## Set exercise
Gather, from the data below, each line in which the word "pixels" occurs.

==== Information supplied

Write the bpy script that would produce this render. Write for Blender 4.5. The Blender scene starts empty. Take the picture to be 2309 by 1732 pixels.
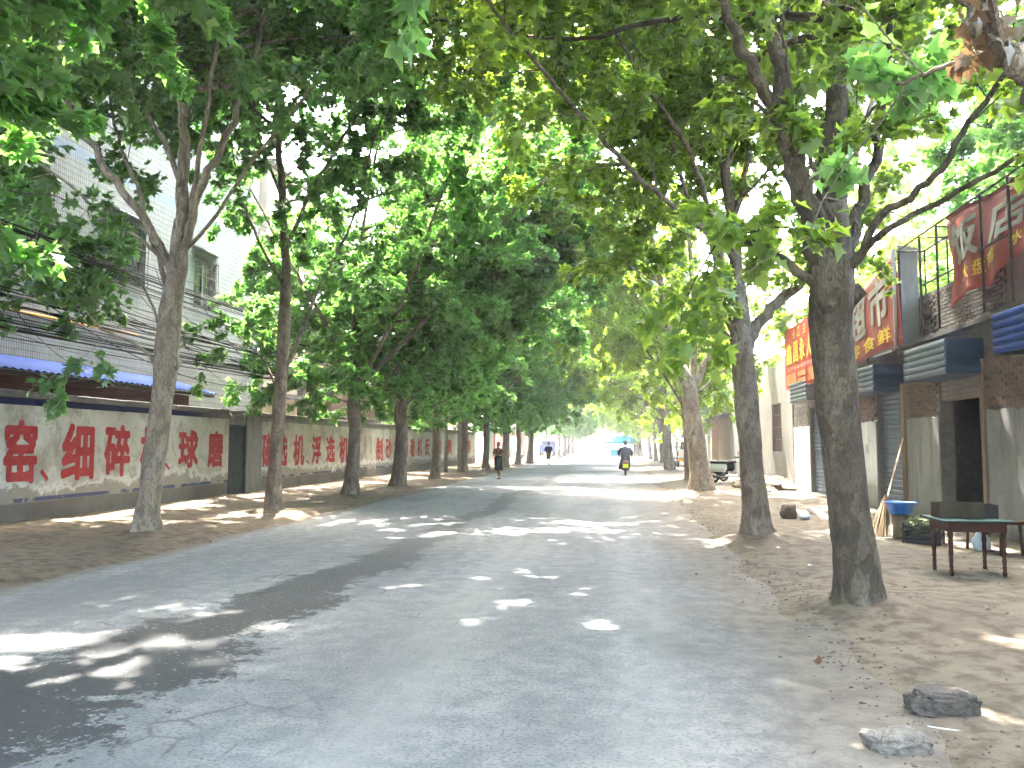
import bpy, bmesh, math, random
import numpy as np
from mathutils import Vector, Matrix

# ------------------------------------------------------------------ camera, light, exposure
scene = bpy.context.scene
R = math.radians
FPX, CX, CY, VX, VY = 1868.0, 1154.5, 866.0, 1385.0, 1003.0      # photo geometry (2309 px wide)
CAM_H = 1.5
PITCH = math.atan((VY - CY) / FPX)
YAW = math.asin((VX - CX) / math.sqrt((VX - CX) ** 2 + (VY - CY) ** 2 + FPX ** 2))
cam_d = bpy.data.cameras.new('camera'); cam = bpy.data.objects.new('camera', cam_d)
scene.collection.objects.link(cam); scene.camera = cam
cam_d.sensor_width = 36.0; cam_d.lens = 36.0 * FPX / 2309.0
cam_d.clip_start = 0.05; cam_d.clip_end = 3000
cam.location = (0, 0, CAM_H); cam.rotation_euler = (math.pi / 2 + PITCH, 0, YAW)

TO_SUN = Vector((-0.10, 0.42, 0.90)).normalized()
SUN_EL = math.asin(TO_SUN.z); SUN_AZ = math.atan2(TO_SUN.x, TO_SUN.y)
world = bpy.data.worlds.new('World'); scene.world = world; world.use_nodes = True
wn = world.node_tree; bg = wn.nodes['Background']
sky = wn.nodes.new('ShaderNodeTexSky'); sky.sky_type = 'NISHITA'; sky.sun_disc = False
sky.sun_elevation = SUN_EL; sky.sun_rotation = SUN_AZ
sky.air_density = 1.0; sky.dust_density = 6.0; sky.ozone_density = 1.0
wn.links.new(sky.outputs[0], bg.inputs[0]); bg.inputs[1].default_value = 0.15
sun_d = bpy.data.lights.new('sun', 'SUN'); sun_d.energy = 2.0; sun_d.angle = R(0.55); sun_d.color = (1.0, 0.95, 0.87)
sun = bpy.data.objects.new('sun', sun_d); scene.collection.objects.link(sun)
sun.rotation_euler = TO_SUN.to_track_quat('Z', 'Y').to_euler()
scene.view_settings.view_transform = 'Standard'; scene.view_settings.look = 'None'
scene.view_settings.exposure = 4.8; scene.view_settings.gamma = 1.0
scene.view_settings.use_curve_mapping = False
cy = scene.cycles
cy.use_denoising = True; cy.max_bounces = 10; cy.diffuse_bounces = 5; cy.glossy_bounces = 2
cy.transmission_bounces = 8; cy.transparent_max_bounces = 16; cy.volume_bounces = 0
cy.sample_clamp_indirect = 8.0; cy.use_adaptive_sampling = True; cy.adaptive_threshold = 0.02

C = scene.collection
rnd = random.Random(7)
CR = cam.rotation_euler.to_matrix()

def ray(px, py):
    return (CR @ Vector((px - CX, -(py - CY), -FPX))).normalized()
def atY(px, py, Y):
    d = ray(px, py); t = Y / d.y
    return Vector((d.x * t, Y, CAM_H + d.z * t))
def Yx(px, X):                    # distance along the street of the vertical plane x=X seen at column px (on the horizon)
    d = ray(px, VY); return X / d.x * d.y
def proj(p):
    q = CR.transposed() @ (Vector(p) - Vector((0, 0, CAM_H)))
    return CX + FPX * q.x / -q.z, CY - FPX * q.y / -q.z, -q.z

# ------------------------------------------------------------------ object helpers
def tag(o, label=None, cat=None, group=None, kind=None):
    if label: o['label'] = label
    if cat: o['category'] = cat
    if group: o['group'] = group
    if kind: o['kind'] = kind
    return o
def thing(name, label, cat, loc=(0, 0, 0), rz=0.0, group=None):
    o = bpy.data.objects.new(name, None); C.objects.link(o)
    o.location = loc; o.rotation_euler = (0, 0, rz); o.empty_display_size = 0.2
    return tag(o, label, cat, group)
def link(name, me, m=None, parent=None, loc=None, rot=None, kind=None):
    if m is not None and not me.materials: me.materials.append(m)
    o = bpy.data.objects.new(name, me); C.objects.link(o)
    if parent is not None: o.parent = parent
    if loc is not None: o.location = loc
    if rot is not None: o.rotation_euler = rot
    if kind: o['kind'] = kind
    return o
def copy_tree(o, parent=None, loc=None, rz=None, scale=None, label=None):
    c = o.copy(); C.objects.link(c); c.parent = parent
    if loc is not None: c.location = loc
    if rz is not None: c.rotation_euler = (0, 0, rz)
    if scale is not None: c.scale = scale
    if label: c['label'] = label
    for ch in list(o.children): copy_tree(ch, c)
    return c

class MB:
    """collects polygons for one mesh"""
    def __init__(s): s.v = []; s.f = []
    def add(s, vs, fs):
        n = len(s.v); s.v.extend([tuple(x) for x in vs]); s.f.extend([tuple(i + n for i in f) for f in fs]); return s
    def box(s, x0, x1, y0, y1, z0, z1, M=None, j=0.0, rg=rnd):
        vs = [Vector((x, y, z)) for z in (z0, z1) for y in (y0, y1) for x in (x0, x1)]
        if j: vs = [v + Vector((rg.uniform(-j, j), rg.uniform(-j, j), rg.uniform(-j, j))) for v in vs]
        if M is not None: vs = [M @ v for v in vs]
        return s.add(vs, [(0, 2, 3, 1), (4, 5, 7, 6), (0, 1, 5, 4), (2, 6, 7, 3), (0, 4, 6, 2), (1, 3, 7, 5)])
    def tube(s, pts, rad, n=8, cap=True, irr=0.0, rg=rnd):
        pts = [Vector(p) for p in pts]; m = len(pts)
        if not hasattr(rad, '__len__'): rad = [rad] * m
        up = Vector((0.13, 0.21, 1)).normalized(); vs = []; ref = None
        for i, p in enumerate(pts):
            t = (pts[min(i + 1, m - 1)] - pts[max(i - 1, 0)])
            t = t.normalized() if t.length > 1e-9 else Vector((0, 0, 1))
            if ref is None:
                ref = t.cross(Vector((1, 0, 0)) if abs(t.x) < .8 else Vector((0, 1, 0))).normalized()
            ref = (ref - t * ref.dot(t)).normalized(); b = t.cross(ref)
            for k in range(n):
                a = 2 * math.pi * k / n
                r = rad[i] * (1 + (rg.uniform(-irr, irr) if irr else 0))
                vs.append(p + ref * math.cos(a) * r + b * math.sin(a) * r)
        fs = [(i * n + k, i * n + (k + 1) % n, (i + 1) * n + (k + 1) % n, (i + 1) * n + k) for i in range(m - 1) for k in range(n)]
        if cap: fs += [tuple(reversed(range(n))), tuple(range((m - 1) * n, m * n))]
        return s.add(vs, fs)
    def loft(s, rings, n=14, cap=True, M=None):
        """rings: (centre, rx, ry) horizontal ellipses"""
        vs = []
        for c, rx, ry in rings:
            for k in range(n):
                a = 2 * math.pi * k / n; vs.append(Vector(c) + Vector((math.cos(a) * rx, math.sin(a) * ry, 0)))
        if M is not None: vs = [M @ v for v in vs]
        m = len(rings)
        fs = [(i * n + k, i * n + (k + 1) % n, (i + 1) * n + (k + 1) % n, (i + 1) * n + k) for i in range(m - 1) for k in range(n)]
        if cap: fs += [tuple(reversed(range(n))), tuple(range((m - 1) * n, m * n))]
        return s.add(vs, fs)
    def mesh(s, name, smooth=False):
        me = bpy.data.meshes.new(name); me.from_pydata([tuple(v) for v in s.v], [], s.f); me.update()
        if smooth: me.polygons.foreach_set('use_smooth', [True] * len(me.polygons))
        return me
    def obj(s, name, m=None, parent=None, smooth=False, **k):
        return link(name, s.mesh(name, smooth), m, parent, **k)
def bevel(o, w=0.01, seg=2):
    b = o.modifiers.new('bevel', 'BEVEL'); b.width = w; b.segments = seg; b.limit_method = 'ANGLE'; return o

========
==== Information supplied

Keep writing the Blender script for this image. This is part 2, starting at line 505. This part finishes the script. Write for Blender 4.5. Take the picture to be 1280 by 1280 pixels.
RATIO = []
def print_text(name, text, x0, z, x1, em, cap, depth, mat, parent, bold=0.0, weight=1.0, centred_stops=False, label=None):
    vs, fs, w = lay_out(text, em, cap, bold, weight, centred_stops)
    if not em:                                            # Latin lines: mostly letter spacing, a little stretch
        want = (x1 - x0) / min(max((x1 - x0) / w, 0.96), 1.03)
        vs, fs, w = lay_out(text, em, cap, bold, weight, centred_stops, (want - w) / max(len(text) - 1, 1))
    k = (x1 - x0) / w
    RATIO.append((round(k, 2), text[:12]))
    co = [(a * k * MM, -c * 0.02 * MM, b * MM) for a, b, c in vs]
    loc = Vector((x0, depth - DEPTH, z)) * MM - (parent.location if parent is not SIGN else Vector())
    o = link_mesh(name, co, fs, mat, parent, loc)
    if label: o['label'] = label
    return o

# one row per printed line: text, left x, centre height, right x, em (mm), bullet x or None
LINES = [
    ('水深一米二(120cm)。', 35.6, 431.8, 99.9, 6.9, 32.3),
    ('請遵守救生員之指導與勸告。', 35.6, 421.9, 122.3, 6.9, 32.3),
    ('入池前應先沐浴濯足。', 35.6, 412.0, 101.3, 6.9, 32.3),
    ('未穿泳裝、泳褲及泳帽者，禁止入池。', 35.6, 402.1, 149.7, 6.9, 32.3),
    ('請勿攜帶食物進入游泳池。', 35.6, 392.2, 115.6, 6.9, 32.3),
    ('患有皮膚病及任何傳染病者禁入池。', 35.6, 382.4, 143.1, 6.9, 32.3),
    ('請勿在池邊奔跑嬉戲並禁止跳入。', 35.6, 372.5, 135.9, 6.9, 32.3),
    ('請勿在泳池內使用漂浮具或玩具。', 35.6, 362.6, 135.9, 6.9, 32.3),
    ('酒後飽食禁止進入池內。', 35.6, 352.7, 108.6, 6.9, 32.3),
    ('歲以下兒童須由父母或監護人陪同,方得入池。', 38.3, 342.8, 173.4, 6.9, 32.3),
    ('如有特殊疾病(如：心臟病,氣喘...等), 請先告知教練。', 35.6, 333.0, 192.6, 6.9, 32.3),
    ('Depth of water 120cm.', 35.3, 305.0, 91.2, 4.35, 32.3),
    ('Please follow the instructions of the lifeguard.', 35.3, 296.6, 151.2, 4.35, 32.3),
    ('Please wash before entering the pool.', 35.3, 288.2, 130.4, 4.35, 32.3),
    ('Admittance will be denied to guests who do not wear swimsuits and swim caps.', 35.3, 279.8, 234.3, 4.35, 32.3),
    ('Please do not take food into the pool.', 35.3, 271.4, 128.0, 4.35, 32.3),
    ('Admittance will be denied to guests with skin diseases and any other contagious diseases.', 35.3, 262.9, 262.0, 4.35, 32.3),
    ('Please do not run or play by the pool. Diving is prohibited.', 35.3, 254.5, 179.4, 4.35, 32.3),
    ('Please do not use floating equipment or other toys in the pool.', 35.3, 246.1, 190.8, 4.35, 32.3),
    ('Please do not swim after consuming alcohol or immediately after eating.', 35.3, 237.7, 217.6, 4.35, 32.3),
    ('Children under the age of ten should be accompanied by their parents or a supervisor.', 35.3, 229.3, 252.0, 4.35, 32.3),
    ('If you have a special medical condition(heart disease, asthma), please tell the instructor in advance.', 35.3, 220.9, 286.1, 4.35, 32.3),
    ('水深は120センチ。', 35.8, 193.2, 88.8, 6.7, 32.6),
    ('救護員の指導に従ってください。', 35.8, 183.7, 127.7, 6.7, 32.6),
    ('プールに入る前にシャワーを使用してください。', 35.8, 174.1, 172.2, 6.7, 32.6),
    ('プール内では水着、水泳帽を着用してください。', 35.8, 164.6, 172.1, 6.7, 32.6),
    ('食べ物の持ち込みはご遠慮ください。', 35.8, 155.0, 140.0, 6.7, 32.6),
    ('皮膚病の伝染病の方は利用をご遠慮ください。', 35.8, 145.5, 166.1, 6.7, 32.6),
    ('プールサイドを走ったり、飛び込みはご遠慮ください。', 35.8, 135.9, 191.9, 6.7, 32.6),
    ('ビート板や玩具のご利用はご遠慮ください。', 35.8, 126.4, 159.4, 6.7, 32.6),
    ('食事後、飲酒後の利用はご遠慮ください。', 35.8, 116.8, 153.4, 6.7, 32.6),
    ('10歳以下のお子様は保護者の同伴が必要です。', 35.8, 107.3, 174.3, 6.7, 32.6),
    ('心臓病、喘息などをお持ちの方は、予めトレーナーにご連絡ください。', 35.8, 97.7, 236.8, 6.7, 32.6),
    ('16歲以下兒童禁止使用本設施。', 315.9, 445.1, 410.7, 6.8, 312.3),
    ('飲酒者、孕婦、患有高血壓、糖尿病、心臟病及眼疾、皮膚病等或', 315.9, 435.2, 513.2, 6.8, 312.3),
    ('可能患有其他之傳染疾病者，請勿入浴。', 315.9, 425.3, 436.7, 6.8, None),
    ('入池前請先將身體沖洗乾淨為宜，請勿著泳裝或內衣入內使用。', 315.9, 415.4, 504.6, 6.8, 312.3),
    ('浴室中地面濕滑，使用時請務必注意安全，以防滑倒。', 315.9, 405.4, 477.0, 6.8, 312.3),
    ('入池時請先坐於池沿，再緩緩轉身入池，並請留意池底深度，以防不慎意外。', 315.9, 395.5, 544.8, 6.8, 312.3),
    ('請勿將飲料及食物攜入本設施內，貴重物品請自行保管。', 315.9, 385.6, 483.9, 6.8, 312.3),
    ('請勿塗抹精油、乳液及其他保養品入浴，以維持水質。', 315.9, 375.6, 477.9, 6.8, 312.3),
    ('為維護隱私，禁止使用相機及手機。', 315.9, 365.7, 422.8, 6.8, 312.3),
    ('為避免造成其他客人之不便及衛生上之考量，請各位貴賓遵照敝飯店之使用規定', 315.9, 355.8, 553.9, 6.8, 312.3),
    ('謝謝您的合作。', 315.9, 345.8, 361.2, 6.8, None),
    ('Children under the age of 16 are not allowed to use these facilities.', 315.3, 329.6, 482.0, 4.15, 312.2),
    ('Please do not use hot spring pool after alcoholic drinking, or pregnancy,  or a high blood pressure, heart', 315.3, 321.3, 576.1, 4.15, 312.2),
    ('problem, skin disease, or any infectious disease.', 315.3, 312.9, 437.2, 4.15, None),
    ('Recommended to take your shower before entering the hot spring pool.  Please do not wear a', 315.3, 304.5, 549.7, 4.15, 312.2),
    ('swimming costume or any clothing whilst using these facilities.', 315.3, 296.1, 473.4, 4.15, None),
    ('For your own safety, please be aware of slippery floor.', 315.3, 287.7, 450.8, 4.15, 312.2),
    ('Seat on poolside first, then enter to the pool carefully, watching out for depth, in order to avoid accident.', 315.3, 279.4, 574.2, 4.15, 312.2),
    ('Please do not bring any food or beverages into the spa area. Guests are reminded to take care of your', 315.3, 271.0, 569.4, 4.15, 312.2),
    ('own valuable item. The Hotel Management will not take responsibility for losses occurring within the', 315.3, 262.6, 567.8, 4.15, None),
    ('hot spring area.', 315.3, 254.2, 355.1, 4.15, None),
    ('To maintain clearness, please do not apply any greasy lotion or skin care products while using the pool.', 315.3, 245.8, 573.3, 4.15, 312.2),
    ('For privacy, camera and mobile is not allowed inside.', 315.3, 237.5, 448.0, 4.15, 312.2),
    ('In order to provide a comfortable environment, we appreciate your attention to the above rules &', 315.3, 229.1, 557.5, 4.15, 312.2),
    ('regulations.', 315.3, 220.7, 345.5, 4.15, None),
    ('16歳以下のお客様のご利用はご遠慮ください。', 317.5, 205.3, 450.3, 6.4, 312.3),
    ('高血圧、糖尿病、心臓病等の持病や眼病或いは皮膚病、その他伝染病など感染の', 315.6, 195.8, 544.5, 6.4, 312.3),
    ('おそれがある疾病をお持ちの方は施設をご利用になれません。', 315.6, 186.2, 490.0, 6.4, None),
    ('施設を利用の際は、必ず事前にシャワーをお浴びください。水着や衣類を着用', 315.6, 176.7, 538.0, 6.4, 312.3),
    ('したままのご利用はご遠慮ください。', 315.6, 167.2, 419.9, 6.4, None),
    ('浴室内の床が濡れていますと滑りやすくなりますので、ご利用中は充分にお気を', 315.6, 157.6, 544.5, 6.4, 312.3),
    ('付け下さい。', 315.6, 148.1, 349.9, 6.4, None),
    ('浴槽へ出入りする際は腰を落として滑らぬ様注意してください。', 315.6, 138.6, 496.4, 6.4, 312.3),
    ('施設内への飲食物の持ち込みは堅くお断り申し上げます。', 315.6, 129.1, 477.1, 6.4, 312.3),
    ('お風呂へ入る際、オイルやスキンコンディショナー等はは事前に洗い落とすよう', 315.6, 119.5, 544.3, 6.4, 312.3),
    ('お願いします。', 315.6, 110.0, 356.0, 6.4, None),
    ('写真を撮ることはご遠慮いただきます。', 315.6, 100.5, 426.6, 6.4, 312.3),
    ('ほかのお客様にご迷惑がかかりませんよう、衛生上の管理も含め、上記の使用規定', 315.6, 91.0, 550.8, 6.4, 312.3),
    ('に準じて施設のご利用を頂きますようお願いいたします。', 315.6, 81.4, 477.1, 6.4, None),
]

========

## Problem solution
Write the bpy script that would produce this render. Write for Blender 4.5. The Blender scene starts empty. Take the picture to be 2309 by 1732 pixels.
Keep writing the Blender script for this image. This is part 2, starting at line 505. This part finishes the script. Write for Blender 4.5. Take the picture to be 1280 by 1280 pixels.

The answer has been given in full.